Data extract =>
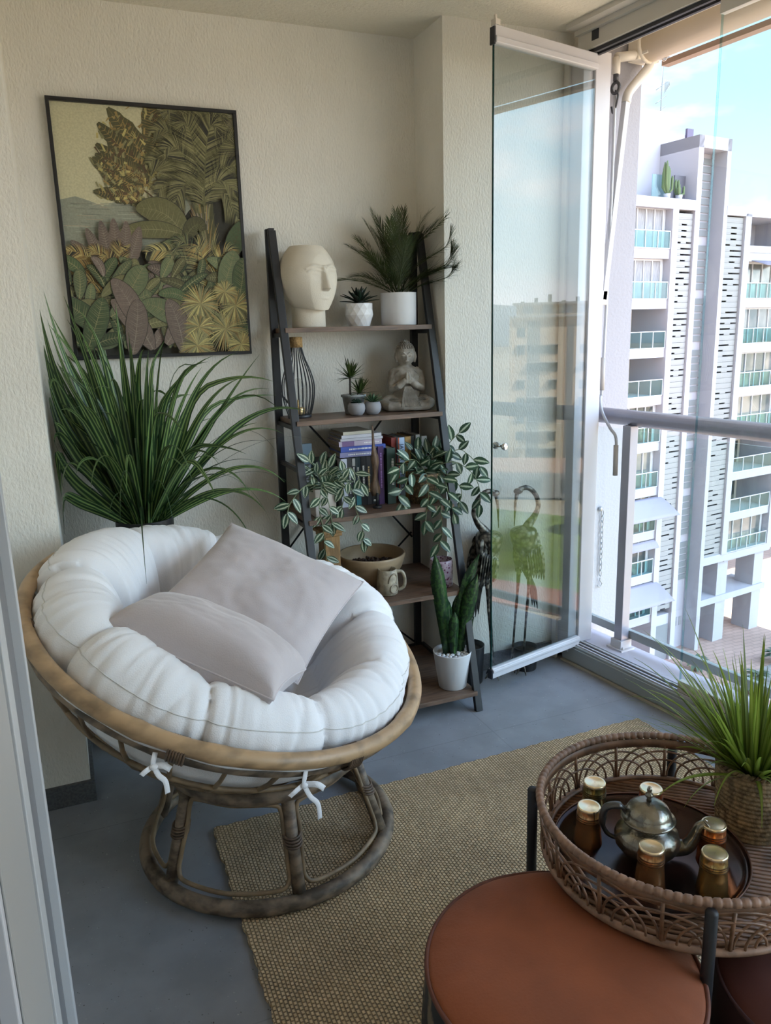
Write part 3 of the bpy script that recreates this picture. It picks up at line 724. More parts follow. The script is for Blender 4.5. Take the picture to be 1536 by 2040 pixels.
# ================================================================ papasan chair
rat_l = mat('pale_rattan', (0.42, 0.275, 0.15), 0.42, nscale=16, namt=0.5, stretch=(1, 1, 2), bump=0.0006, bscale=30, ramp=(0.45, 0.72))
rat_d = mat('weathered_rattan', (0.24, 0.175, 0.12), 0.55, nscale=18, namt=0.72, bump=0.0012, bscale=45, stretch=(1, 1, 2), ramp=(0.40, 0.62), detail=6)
rat_m = mat('thin_cane', (0.27, 0.185, 0.105), 0.5, nscale=14, namt=0.4)
bind_m = mat('rattan_binding', (0.15, 0.095, 0.06), 0.55, nscale=60, namt=0.5)
ch_t = thing('papasan_chair', 'round rattan papasan chair with bowl seat on a ring base', 'chair', (0.447, 2.106, 0.0))
BC = Vector((0.447, 2.106, 0.0)); S0 = Vector((0.443, 2.091, 0.856)); RHO = 0.595
CC = Vector((0.386, 2.136, 0.67)); CN = Vector((0.287, -0.226, 0.931)).normalized()
CA = CN.cross(Vector((0, 0, 1))).normalized(); CB = CN.cross(CA)
def CP(r, phi, h): return CC + CA * (r * math.cos(phi)) + CB * (r * math.sin(phi)) + CN * h
def nodes_rad(r, n, k, amp=0.12, seed=0):
    q = random.Random(seed); ps = [q.random() for _ in range(k)]
    return [r * (1 + amp * sum(math.exp(-(((i / n - p + 0.5) % 1 - 0.5) / 0.006) ** 2) for p in ps)) for i in range(n)]
N_ = 144
b = MB(); b.tube([CP(0.560, 2 * PI * i / N_, 0.0) for i in range(N_)], nodes_rad(0.021, N_, 7, .12, 3), 14, closed=True); b.build('rim', rat_l, ch_t)
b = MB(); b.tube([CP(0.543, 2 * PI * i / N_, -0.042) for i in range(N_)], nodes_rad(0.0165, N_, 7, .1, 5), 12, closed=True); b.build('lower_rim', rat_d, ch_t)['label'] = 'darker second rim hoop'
def sph(r, phi):   # on the bowl sphere
    return CP(r, phi, 0.2 - math.sqrt(max(0, RHO * RHO - r * r)))
for r_, tr in ((0.46, 0.007), (0.36, 0.006), (0.25, 0.006), (0.13, 0.008)):
    b = MB(); b.tube([sph(r_, 2 * PI * i / 72) for i in range(72)], tr, 8, closed=True); b.build('hoop', rat_m, ch_t)
for k in range(26):
    ph = 2 * PI * k / 26
    b = MB(); b.tube([sph(lerp(0.13, 0.545, t / 9), ph) for t in range(10)], 0.0062, 6); b.build('rib', rat_m, ch_t)
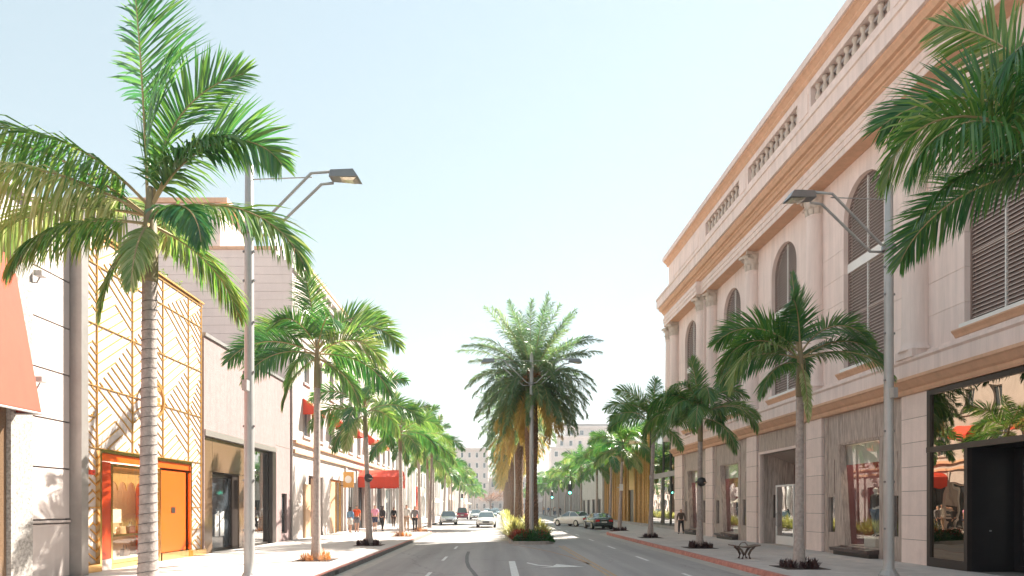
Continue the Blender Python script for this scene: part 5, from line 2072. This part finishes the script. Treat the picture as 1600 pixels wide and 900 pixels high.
def signal(label, x, y, zh, mast=0):
    t = thing("traffic_signal", label, "traffic light", (x, y, .15), 0, "green traffic lights")
    m = MB()
    m.lathe([(.12, 0), (.12, .05), (.07, .12), (.06, zh + 1.4)], 8)
    part("pole", m, STEEL, t, True)
    m = MB()
    m.box(-.2, .2, -.14, .14, zh - .1, zh + 1.05)
    hd = part("signal_head", m, BLACK, t)
    for k, mat in enumerate((GREENL, BLACK, BLACK)):
        m = MB()
        z = zh + .1 + k * .34
        m.prism([(.13 * cos(2 * pi * i / 12), z + .13 * sin(2 * pi * i / 12)) for i in range(12)], 'y', -.17, -.142)
        part("signal_lens", m, mat, hd)
    for k in range(3):
        z = zh + .1 + k * .34
        m = MB()
        m.tube([(-.15, -.15, z + .08), (-.15, -.3, z + .1), (.15, -.3, z + .1), (.15, -.15, z + .08)], .012, 4)
        part("visor", m, BLACK, hd)
    if mast:
        m = MB()
        m.tube([(0, 0, 5.6), (mast, 0, 6.0)], [.06, .035], 6)
        part("mast_arm", m, STEEL, t)
        m = MB()
        m.tube([(0, 0, zh), (0, 0, 5.7)], .06, 6)
        part("upper_pole", m, STEEL, t)
    return t


signal("green traffic light standing beyond the white sedan", 7.9, 71, 3.2)
signal("smaller green traffic light farther along the shaded kerb", 9.2, 110, 3.2, -4)
signal("green traffic light far along the sunny kerb among palm trunks", -6.6, 116, 3.0, 5)

# spotlights strapped to two trunks
for lab, x, y, z in (("round dark spotlight strapped to the sunny palm trunk before the red canopy", -5.95, 29.5, 3.25), ("round dark spotlight strapped to the shaded palm trunk", 8.7, 27.7, 3.0)):
    t = thing("trunk_spotlight", lab, "spotlight", (x, y, z))
    m = MB()
    m.lathe([(.05, -.2), (.16, -.14), (.2, 0), (.16, .14), (.06, .19)], 12, (.0, -.26, 0))
    part("lamp_body", m, BLACK, t, True)
    m = MB()
    m.lathe([(.17, -.04), (.18, 0), (.17, .04)], 14)
    part("strap", m, BLACK, t)
    m = MB()
    m.lathe([(.03, 0), (.09, .03), (.09, .05)], 10, (.12, -.4, -.08))
    part("lens", m, LENS, t)

ps = thing("parking_sign", "small white parking sign on the palm at the red kerb corner", "sign", (9.05, 47.2, 3.3))
m = MB()
m.box(-.14, .14, -.02, .0, -.2, .28)
part("sign_plate", m, WHITE, ps)
m = MB()
m.lathe([(.15, -.03), (.155, 0), (.15, .03)], 12, (-.1, .2, .05))
part("sign_strap", m, STEEL, ps)
# ------------------------------------------------------------------ bench
bn = thing("bench", "weathered metal bench with a wavy seat and splayed legs", "bench", (8.45, 22.0, .15), R(6))
m = MB()
sp = []
N_ = 12
for i in range(N_ + 1):
    u = -1 + 2 * i / N_
    sp.append((u * .48, .43 + .035 * abs(u) ** 2 - .02 * cos(u * 3)))
m.prism([(x, z) for x, z in sp] + [(x, z - .035) for x, z in reversed(sp)], 'y', -.21, .21)
part("seat", m, BENCH, bn)
for s in (-1, 1):
    for yv in (-.13, .13):
        m = MB()
        m.tube([(s * .30, yv, .41), (s * .17, yv, .30), (s * .09, yv, .15), (s * .14, yv, 0)], [.035, .04, .04, .045], 7)
        part("leg", m, BENCH, bn, True)
m = MB()
m.tube([(-.1, .20, .42), (.0, .24, .52), (.14, .24, .55), (.22, .2, .44)], .016, 6)
part("armrest", m, BENCH, bn, True)

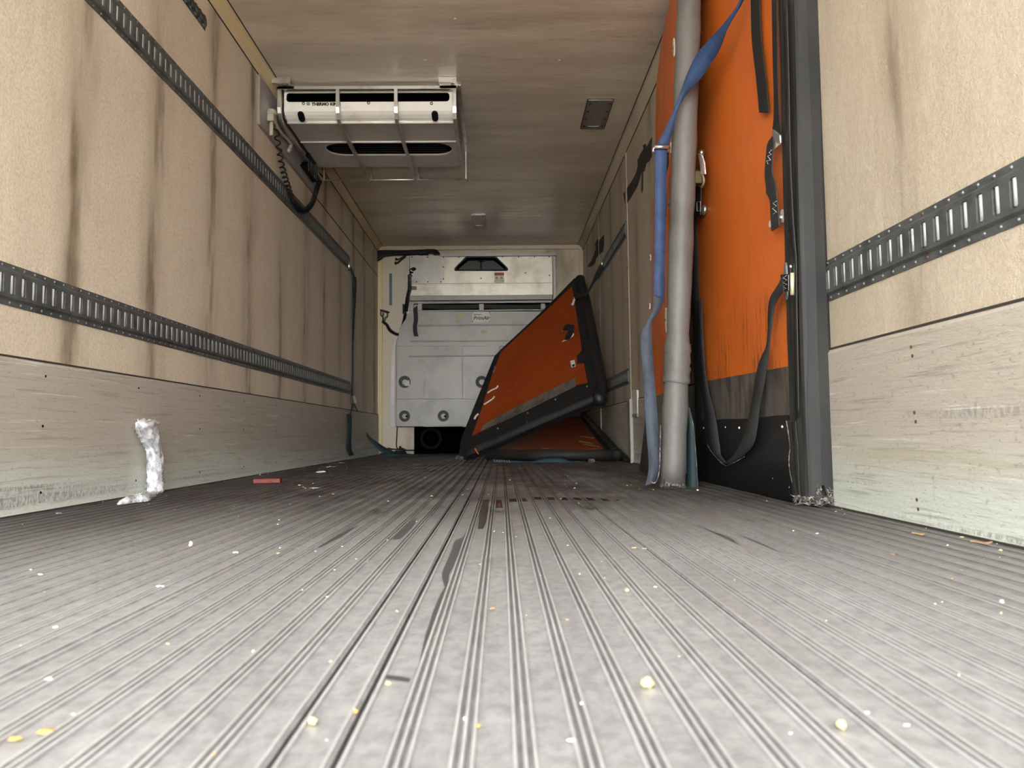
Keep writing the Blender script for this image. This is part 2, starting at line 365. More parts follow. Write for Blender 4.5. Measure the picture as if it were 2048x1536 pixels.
# ------------------------------------------------------------------ the setting
def struct(name, mb, m, smooth=False): return mb.build(name, m, None, smooth, kind='structure')
T = .07
wall_left = struct('wall_left', MB().box(XL - T, XL, Y0, YB + .4, -.03, H + T), 'wall_l')
wall_right = struct('wall_right', MB().box(XR, XR + T, Y0, YB + .4, -.03, H + T), 'wall_r')
ceiling = struct('ceiling', MB().box(XL, XR, Y0, YB + .4, H, H + T), 'ceil')
OPX0, OPX1, OPZ = -1.035, .80, .335          # dark return opening under the front bulkhead
wb = MB().box(XL, OPX0, YB, YB + .06, -.02, H).box(OPX1, XR, YB, YB + .06, -.02, H).box(OPX0, OPX1, YB, YB + .06, OPZ, H)
wall_back = struct('wall_back', wb, 'back')
cav = MB().box(XL, XR, YB + .36, YB + .39, -.02, .6).box(OPX0 - .02, OPX0, YB + .06, YB + .36, 0, .5).box(OPX1, OPX1 + .02, YB + .06, YB + .36, 0, .5).box(OPX0, OPX1, YB + .06, YB + .36, OPZ + .02, OPZ + .04)
cav.build('cavity_lining', 'void', wall_back)

floor = struct('floor', MB().box(XL, XR, Y0, YB + .36, -.09, -.03), 'seam')
YF0, YF1 = Y0, YB + .3
G0, GP = .0149, .0449
def ridge(cx, p):            # profile points of one rib
    w0, w1, hh = .0022, .0012, .0030
    p += [(cx - w0, 0), (cx - w1, hh), (cx + w1, hh), (cx + w0, 0)]
def plank_mesh(profile):
    n = len(profile); vs = []
    ys = [YF0, YF1]
    for yy in ys: vs += [(x, yy, z) for x, z in profile]
    fs = [(i, i + 1, n + i + 1, n + i) for i in range(n - 1)] + [tuple(range(n)), tuple(range(2 * n - 1, n - 1, -1)), (n - 1, 0, n, 2 * n - 1)]
    return vs, fs
seams = [-32, -25, -18, -11, -4, -3, 6, 14, 21]
for a, b in zip(seams[:-1], seams[1:]):
    xa, xb = G0 + GP * a, G0 + GP * b
    pr = [(xa + .0022, -.03), (xa + .0022, -.0005)]
    c = xa + .0060; pr += [(c - .0022, 0), (c - .0012, .003), (c + .0012, .003), (c + .0022, 0)]
    for k in range(a + 1, b):
        for d in (-.0073, 0, .0073):
            cx = G0 + GP * k + d; zl, zr = (0 if d < 0 else -.0014), (0 if d > 0 else -.0014)
            pr += [(cx - .0022, zl), (cx - .0012, .003), (cx + .0012, .003), (cx + .0022, zr)]
    c = xb - .0060; pr += [(c - .0022, 0), (c - .0012, .003), (c + .0012, .003), (c + .0022, 0)]
    pr += [(xb - .0022, -.0005), (xb - .0022, -.03)]
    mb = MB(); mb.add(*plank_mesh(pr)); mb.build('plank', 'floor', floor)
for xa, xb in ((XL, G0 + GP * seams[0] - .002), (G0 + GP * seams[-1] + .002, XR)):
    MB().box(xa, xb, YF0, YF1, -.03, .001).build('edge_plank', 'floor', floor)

# kick plates along both walls
def kick(name, side, m):
    x0 = XL if side < 0 else XR; d = -side * .012
    prof = [(x0, .004), (x0 + d * 1.25, .006), (x0 + d * 1.05, .022), (x0 + d, .045), (x0 + d, KICK - .010), (x0 + d * .55, KICK), (x0, KICK)]
    mb = MB(); n = len(prof); ys = [Y0, YB]
    vs = [(x, y, z) for y in ys for x, z in prof]
    mb.add(vs, [(i, (i + 1) % n, n + (i + 1) % n, n + i) for i in range(n)] + [tuple(range(n)), tuple(range(2 * n - 1, n - 1, -1))])
    k = mb.build(name, m, None, False, kind='structure')
    MB().box(min(x0, x0 + d * .7), max(x0, x0 + d * .7), Y0, YB, KICK, KICK + .006).build('sealant_bead', 'seam', k)
    MB().box(min(x0, x0 + d * 1.7), max(x0, x0 + d * 1.7), Y0, YB, .0012, .006).build('floor_joint', 'seam', k)
    sc = MB()
    for yy in [.55 + .605 * i for i in range(13)]:
        for zz in (.428, .27, .062):
            if side > 0 and 2.2 < yy < 3.6: continue
            y_ = yy + rnd.uniform(-.01, .01)
            sc.disc((x0 + d, y_, zz), (-side, 0, 0), .0045, .0012, 7)
            if side > 0: sc.disc((x0 + d, y_ - .004, zz - .022), (-side, 0, 0), .0045, .0012, 7)
            else: sc.disc((x0 + d, y_, zz), (-side, 0, 0), .0045, .0012, 7)
    sc.build('screw_heads', 'rust', k, kind='stuff')
    return k
kick('baseboard_left', -1, 'kick_l'); kick('baseboard_right', 1, 'kick_r')

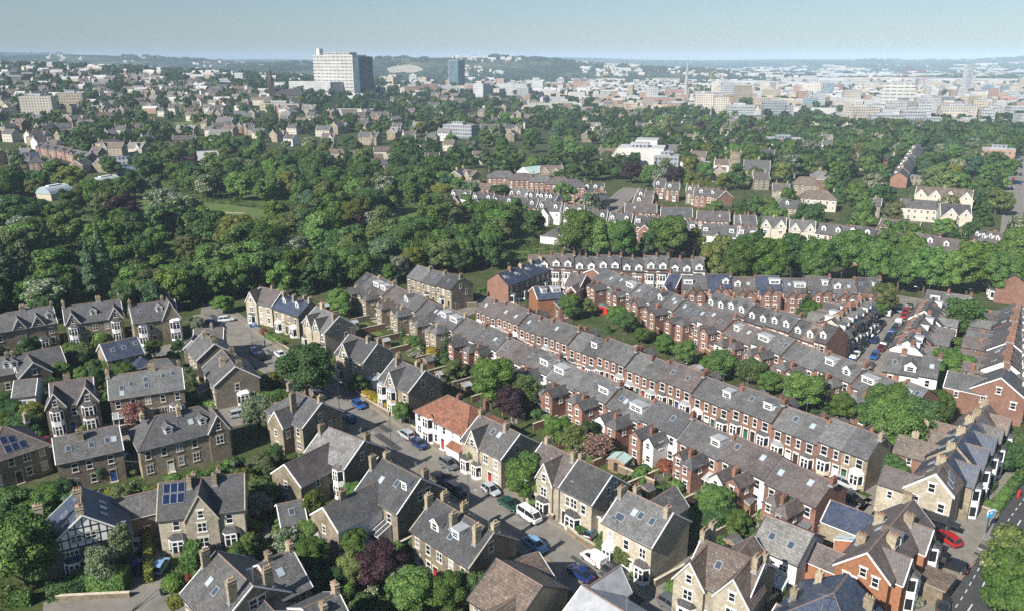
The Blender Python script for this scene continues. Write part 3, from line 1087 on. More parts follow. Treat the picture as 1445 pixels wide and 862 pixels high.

What is needed => Repeat the listing above from its first line through the line that contains "bscale=30, ramp=(0.45, 0.72))", both included, and nothing more. Drop the pictures.

Result of this exercise =>
Write part 3 of the bpy script that recreates this picture. It picks up at line 724. More parts follow. The script is for Blender 4.5. Take the picture to be 1536 by 2040 pixels.
# ================================================================ papasan chair
rat_l = mat('pale_rattan', (0.42, 0.275, 0.15), 0.42, nscale=16, namt=0.5, stretch=(1, 1, 2), bump=0.0006, bscale=30, ramp=(0.45, 0.72))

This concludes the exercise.